The investigation revealed that the public attack was the fallout of the murder of a 28-year-old gangster Harsha, who was hacked to death in Vijaya Nagar on April 27 this year by 10 men. The assailants are suspected to be Harsha’s associates. The rival gang suspected Mahesh of financing Harsha’s murder.

In March 2019, Lakshmana, 42, allegedly involved in several cases of murder and land grab, was hacked to death by a five-member gang in Mahalakshmi Layout, near Iskcon Temple.Police suspect the killing to be the fallout of a gang rivalry. Lakshmana, who lived in Sunkadakatte, is the twin of Rama, was also a gangster. The duo, known as the Rama-Lakshmana brothers in Bengaluru’s rowdy sheets, had specialised in grabbing land from people by using threats and violence.
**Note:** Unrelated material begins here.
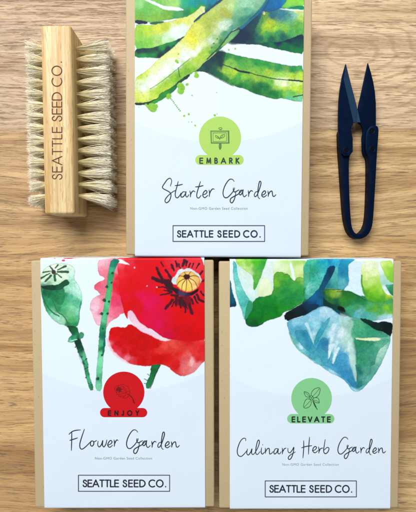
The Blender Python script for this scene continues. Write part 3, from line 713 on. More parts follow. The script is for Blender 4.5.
    p.shape(P(150, 320, 178, 325, 190, 350, 168, 420) + S_(170, 40, 150, 90, 134, 104, 126, 80), '3C9C74', edge=0)
    # teal leaf in the middle
    p.shape(Q(206, 44, 260, 36, 335, 30, 335, 80, 318, 130, 300, 180, 270, 240, 240, 280, 212, 300, 180, 320, 168, 288, 176, 240, 198, 200, 205, 130),
            cps(Q, 225, 60, '54C0A4', 230, 110, '3CAA84', 260, 80, '38B0A4', 300, 60, '2AA8C0', 310, 100, '3CB4B8', 260, 150, '52B8AC', 235, 180, '46B49C', 290, 150, '5CC0BC', 250, 220, '66C4B8', 210, 230, '8AD4C4', 200, 280, '7ACABC', 230, 260, '58B8A8', 185, 300, '48A890', 215, 150, '3CA888'), edge=.15, tex=.55)
    p.shape(Q(330, 30, 430, 20, 430, 260, 300, 250, 310, 190, 330, 130), cps(Q, 345, 50, '2A9CC8', 390, 50, '3CB0D0', 400, 110, '66BEC0', 380, 160, '5AB4B0', 400, 200, '4CA098', 330, 220, '2C8088') + cps(R, 20, 100, '3A94AC', 40, 150, '3E9CB4', 20, 200, '55ACB4'), edge=.05, tex=.4)
    p.shape(R(-10, 30, 110, 30, 92, 52, 58, 86, 56, 130, 68, 200, 40, 225, 16, 248, -20, 248), cps(R, 20, 60, '2E9CC0', 70, 55, '38A4C4', 30, 120, '3090B0', 45, 170, '3E9CB8', 20, 210, '66B4BC'), edge=.15, tex=.4)
    p.shape(Q(335, 85, 388, 78, 372, 130, 345, 180, 320, 215, 300, 250, 262, 262, 292, 190, 320, 130), cps(Q, 360, 100, '12466A', 330, 150, '14506E', 300, 220, '165A78', 350, 130, '0E3C5C'), edge=.1)
    p.shape(Q(265, 240, 300, 236, 296, 280, 330, 330, 420, 372, 430, 430, 150, 430, 40, 416, 90, 388, 140, 358, 200, 312), cps(Q, 240, 290, '1A6C96', 270, 320, '1E6A92', 230, 350, '17527C', 180, 350, '123C58', 130, 380, '0C2E3E', 80, 400, '0A2830', 180, 390, '0F3450', 290, 290, '1C5C78', 340, 350, '14505C', 200, 410, '123A50'), edge=.1, tex=.4)
    # white leaf and lime leaf on the right
    p.shape(R(62, 55, 160, 50, 156, 150, 150, 200, 165, 296, 100, 285, 60, 262, 20, 246, 66, 205, 56, 120), 'DCEFF6', edge=.1, tex=.12)
    p.shape(R(150, 45, 260, 45, 270, 120, 300, 235, 340, 280, 366, 290, 366, 320, 300, 342, 220, 335, 170, 300, 148, 220, 146, 160), cps(R, 200, 80, 'EEF7D8', 230, 120, 'E4F2C0', 190, 140, 'D8ECA4', 240, 180, 'C2E480', 180, 200, 'B4DC70', 220, 240, '9AD248', 270, 240, 'A8DC60', 250, 280, '7CC434', 180, 270, '6AB034', 300, 305, '5CB038', 340, 290, 'C0DC50', 340, 310, '6CB84C', 220, 310, '62B030', 260, 320, '4CA438', 205, 180, 'CDE898'), edge=.08, tex=.25)
    p.stroke(R(152, 150, 150, 200, 168, 262, 190, 290), 1.5, '4C9E34', 2.2)
    p.shape(R(255, 50, 285, 50, 300, 110, 340, 180, 375, 215, 375, 240, 310, 205, 330, 255, 350, 290, 320, 280, 296, 240, 275, 170), cps(R, 270, 90, 'EAF5EE', 290, 180, 'BCE2D4', 300, 200, 'A6D8CC', 330, 240, '8CCAB8', 310, 245, 'EAF6FA', 330, 270, 'F0F8F4'), edge=.03, tex=.1)
    p.shape(R(268, 45, 380, 45, 380, 205, 350, 196, 318, 160, 295, 110), cps(R, 290, 65, 'DCF0A0', 340, 70, 'C8E878', 330, 120, 'A8DC5C', 360, 160, '8ED04C', 310, 110, 'B8E070', 350, 100, '9CD850'), edge=.12, tex=.2)
    p.shape(R(308, 212, 345, 215, 380, 205, 380, 300, 345, 275, 330, 245), cps(R, 350, 240, '3A9A70', 365, 270, '2E8E5C', 325, 222, '66B49C'), edge=.15)
    # low band of dark leaves
    p.shape(Q(298, 246, 330, 240, 420, 244) + R(30, 254, 70, 256, 110, 276, 160, 300, 200, 330, 260, 336, 310, 330, 380, 300) + U(380, 84, 330, 96, 270, 105, 215, 110, 160, 104, 100, 92, 40, 64, -20, 30) + Q(400, 370, 340, 340, 300, 296),
            cps(Q, 330, 270, '4C8A34', 370, 270, '84B044', 400, 262, 'A0C060', 340, 310, '2C7438', 390, 330, '1E6A44', 390, 370, '0E4A40', 310, 280, '1E5C44')
            + cps(R, 30, 280, '2C7A34', 80, 290, '2A7E34', 20, 330, '3C8C34', 60, 350, '2E8440', 130, 320, '208048', 170, 330, '30905C', 120, 370, '4AA060', 200, 350, '58B074', 270, 370, '4EA85E', 330, 340, '4EA468', 350, 380, '62B850', 160, 390, '66BC9C', 80, 390, '4AA880')
            + cps(U, 60, 30, '48A878', 140, 40, '84C8CC', 110, 60, '66B8C0', 180, 70, '5CB4B4', 240, 30, '6CB03C', 320, 20, '8CC83C', 350, 50, '78BC48', 280, 60, '5CAE58', 230, 85, '66B8A8', 300, 90, 'B0DCE4', 350, 85, 'C8ECF4', 200, 20, '58A840', 30, 60, '2E8070'), edge=.15, tex=.4)
    p.stroke(R(-20, 262, 60, 262, 120, 290, 175, 318), .8, '1C5A34')
    p.stroke(Q(295, 250, 350, 248, 420, 246), .7, '1E4A34')
    p.shape(Q(296, 296, 340, 340, 420, 372) + U(40, 44, 30, 56, -30, 30) + T(416, 40, 330, 20, 300, 5) + Q(300, 330), cps(Q, 330, 345, '0C403C', 400, 385, '0E4A40') + cps(U, 10, 20, '0E2A20'), edge=.05)
    # shadow colour of the painting, between the leaves
    p.shape(T(26, 66, 70, 42, 125, 16, 180, -6, 262, -8, 275, 8, 230, 40, 180, 66, 110, 88, 60, 112, 44, 106), cps(T, 60, 85, '081C20', 130, 50, '0A2A34', 200, 20, '0F3C54', 250, 5, '123E58', 170, 40, '0A2430'), edge=.05)
    p.shape(U(-15, 5, 20, 10, 44, 44, 10, 42, -20, 30), '101E16', edge=.05)
    # front leaf
    p.shape(T(48, 112, 110, 94, 180, 68, 235, 36, 285, 8, 340, 14, 390, 50, 430, 80) + U(60, 78, 130, 98, 200, 120, 260, 132, 300, 150, 352, 205, 350, 250, 335, 300, 312, 350, 292, 400, 276, 425) + V(440, 225, 400, 265, 370, 300, 340, 322, 310, 328, 288, 312, 272, 285, 230, 236, 190, 215, 150, 200, 100, 165, 60, 132, 0, 92)
            + T(180, 352, 140, 318, 110, 290, 84, 245, 62, 190, 52, 150),
            cps(T, 70, 125, '6CB4CC', 110, 110, '98CFE2', 180, 90, '8CC8DC', 240, 90, 'A4D6E8', 250, 50, '8CCBE0', 310, 50, 'BFE2F0', 350, 90, 'B0DAE8', 380, 160, 'B8DEEA', 340, 190, 'C4E4EE', 130, 160, '5EACC6', 100, 190, '62B2C8', 150, 195, '3E94B4', 180, 230, '3A98B6', 120, 230, '52AAB8', 85, 225, '7CC4BC', 100, 265, '74C0B4', 140, 290, 'B4E0EA', 160, 330, '8CD0D4', 210, 290, '4CA8C0', 200, 160, '7CC0D6', 210, 220, 'A0D4E4', 240, 200, 'C6E8F2', 260, 220, '5CB4C0', 300, 150, '4CA8B8', 280, 180, '54B0BC', 260, 150, 'A8DCE8', 300, 270, '3C98B8', 260, 280, '50A8C4', 320, 260, '3A94B4', 330, 340, '4CA4B4', 200, 345, '5CB0BC', 260, 340, '5AB0C0', 240, 380, '50A8B8', 370, 250, 'B0DCE4', 350, 300, 'C4E6EE', 330, 120, '88CCD4')
            + cps(U, 20, 90, '98CCD6', 40, 130, '88C8BC', 20, 200, 'E0F2FA', 40, 230, 'BCE0D4', 60, 300, 'D4ECEC', 20, 330, '5CB0D4', 35, 390, '52A8D4', 70, 380, 'C2E4E0', 70, 140, '4EA888', 120, 130, '68B494', 160, 160, '4EA87C', 210, 160, '5CB488', 240, 190, '3A9878', 100, 200, '52AC88', 200, 200, '62B896', 130, 260, '3E9870', 170, 260, '38946A', 220, 260, '44A084', 110, 290, '46987C', 130, 350, '2E8A80', 170, 330, '3C9888', 220, 330, '4AA088', 280, 260, '8CCCB0', 310, 230, '74BFA4', 270, 310, 'C0E2D2', 300, 320, 'ACDAC8', 250, 370, '96CEBC', 240, 300, '5CAE94', 180, 390, '30887C', 280, 200, '4EA48C')
            + cps(V, 40, 50, '72BCC8', 80, 100, '88CCD4', 60, 120, 'A0DAD8', 130, 150, '68B8CC', 150, 190, 'B0E2EE', 180, 120, '54A8CC', 220, 80, '60B0CC', 220, 150, '4AA0CC', 250, 200, '4CA4CC', 270, 250, '5AB0D0', 300, 270, '3C98B8', 240, 120, '5CB0D0', 330, 280, '1E6E7C', 345, 260, '2C8278', 290, 305, '9CDCEA', 320, 312, 'B0E4F0', 360, 285, '74C4C4', 370, 90, '4CA878', 370, 140, '46987C', 350, 180, '2E7E74', 390, 180, '5CA890', 390, 230, '72B8A8', 360, 230, '4C9C90', 340, 120, '38905C'), edge=.28, tex=.34, pw=1.8)
    p.shape(T(108, 292, 150, 284, 190, 300, 240, 292, 300, 322, 342, 330, 350, 380, 345, 425, 262, 420, 180, 354, 140, 320), cps(T, 150, 320, '7CC8CC', 200, 330, '66B8C2', 260, 340, '52A8B8', 320, 370, '4298AC', 240, 390, '5CB4C0'), edge=.2, tex=.45, alpha=.75)
    p.shape(V(40, 20, 120, 60, 150, 130, 200, 60, 262, 56, 285, 140, 312, 220, 326, 292, 302, 300, 270, 262, 225, 216, 180, 190, 120, 150, 70, 110), cps(V, 80, 70, '62B4C4', 130, 130, '5AAEC4', 180, 140, '4A9EC4', 240, 120, '54A6CC', 240, 200, '4699C4', 290, 260, '3A8CB0'), edge=.2, tex=.45, alpha=.8)
    p.shape(U(56, 92, 140, 112, 240, 166, 300, 196, 346, 216, 300, 224, 200, 224, 112, 220, 86, 170), cps(U, 80, 120, '4CA482', 150, 150, '5CB488', 200, 170, '3A9C76', 150, 200, '4EAE86', 280, 208, '4CA084'), edge=.22, tex=.45, alpha=.85)
    p.shape(U(96, 216, 120, 244, 180, 254, 262, 250, 330, 232, 344, 248, 310, 280, 272, 310, 250, 360, 240, 425, 112, 425, 116, 340, 104, 270), cps(U, 130, 270, '38926C', 200, 270, '3E9A78', 280, 262, '62B294', 150, 340, '2E887C', 220, 330, '48A086', 180, 400, '2C8478', 320, 245, '5CAE94'), edge=.24, tex=.5, alpha=.85)
    p.shape(V(322, 60, 372, 40, 420, 60, 420, 235, 370, 280, 332, 300, 328, 220, 318, 140), cps(V, 360, 100, '46A078', 340, 180, '2C7C70', 390, 160, '58A48C', 380, 230, '66B0A0', 345, 265, '2E8480'), edge=.22, tex=.5, alpha=.8)
    p.stroke(T(182, 130, 206, 180, 222, 230, 236, 268), 3.0, 'C2E6F0', 1.0, alpha=.8, soft=.6)
    p.stroke(T(376, 140, 362, 220, 344, 300, 338, 360), 4.0, 'CFEAF2', 1.4, alpha=.8, soft=.8)
    p.stroke(T(396, 250, 380, 320, 366, 400), 2.4, 'C4E6E6', 1.2, alpha=.8, soft=.6)
    p.shape(U(-5, 55, 40, 68, 70, 82, 100, 130, 70, 190, 96, 260, 110, 340, 108, 425, 60, 425, 70, 320, 50, 240, 20, 170, -10, 120), 'D4ECEA', edge=.02, soft=1.0, alpha=.42, tex=.3)
    p.shape(V(280, 0, 300, 30, 315, 80, 318, 140, 326, 200, 326, 255, 312, 250, 296, 190, 276, 130, 270, 80, 272, 30), 'BCE2D8', edge=.04, soft=.6, alpha=.75)
    p.stroke(V(318, 140, 326, 200, 326, 270), 1.2, '2E7C78')
    p.shape(U(100, 225, 150, 232, 215, 228, 270, 226, 288, 236, 255, 252, 180, 246, 118, 240), 'E4EFC8', edge=.05)
    p.shape(U(185, 132, 215, 136, 250, 152, 215, 150), 'C2DCA4', edge=.05)
    p.shape(V(130, 10, 150, -8, 178, -12, 150, 40, 134, 90, 122, 104, 118, 60), 'D8F0F4', edge=.05)
    p.shape(V(192, 10, 210, 20, 186, 66, 166, 132, 154, 130, 160, 80), 'D4EEF4', edge=.05)
    p.shape(T(344, 78, 350, 92, 318, 160, 280, 225, 248, 284, 234, 274, 250, 205, 290, 145), cps(T, 320, 130, '62B4C8', 280, 200, '48A4B8', 250, 255, '46A4B0'), edge=.2, tex=.4)
    p.shape(T(256, 292, 276, 244, 300, 220, 324, 228, 338, 275, 334, 330, 338, 400, 300, 410, 270, 360, 245, 330), cps(T, 300, 250, '3A90B0', 320, 290, '3486AC', 290, 340, '4CA4BA', 320, 390, '5AAEC4'), edge=.2, tex=.4, alpha=.85)
    p.shape(T(96, 192, 118, 172, 150, 178, 182, 166, 202, 210, 234, 276, 262, 320, 250, 350, 205, 330, 160, 290, 124, 250), cps(T, 120, 195, '4A9EB8', 180, 200, '3490B0', 200, 270, '3C98B4', 150, 240, '4AA2B6', 240, 325, '52AABC'), edge=.16, tex=.45, alpha=.85)
    p.shape(T(132, 280, 150, 278, 162, 300, 150, 312, 134, 300), 'C8E8F4', edge=.05)
    p.stroke(T(62, 190, 90, 260, 140, 322, 190, 352), .9, '7CB89C')
    p.shape(U(130, 90, 190, 98, 235, 114, 270, 122, 285, 112, 310, 112, 358, 122, 368, 142, 364, 180, 352, 216, 325, 204, 292, 184, 245, 172, 200, 142, 165, 122), cps(U, 180, 108, '0E3A34', 260, 145, '08302C', 320, 160, '061E20', 340, 190, '0A2624'), edge=.05)
    p.dot(*U(348, 210)[0], .9, '14342E')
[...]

Some gangsters tried to create an underworld in line with the Mumbai’s underworld in the 1990s. A prominent one being gangster Ravi Poojari. One of the first cases against him was for his alleged involvement in a fatal shootout against builder Subbaraju in 2001 in Bengaluru. He has been charge-sheeted in the case but is yet to stand trial. He is also charge-sheeted for the shootout at realty firm Shabnam Developers, which left two dead in February 2007.

His henchmen allegedly carried out a shootout at UTV, the Bollywood production company’s office in 2009, and at the office of Mantri Developers in 2010, both in Bengaluru. The last shootout he was allegedly involved in was against Bharati Builders in Mangaluru in 2014.

However, he was unable to establish control over Bengaluru and was eventually taken into custody in February 2020.

According to police, while earlier gangs tried to keep control over the entire city, in the later years, the war of domination was localised and limited to areas in the outskirts of the city. “The nature of crime has changed before and post-liberalisation. Even though not as brazen as the 90s, gang rivalries continue to be a top priority in policing, especially in Bengaluru,” said DG and IGP Sood. “Unlike the 90s, the rivalries are more decentralised and localised. Still, it poses a big challenge,” he added.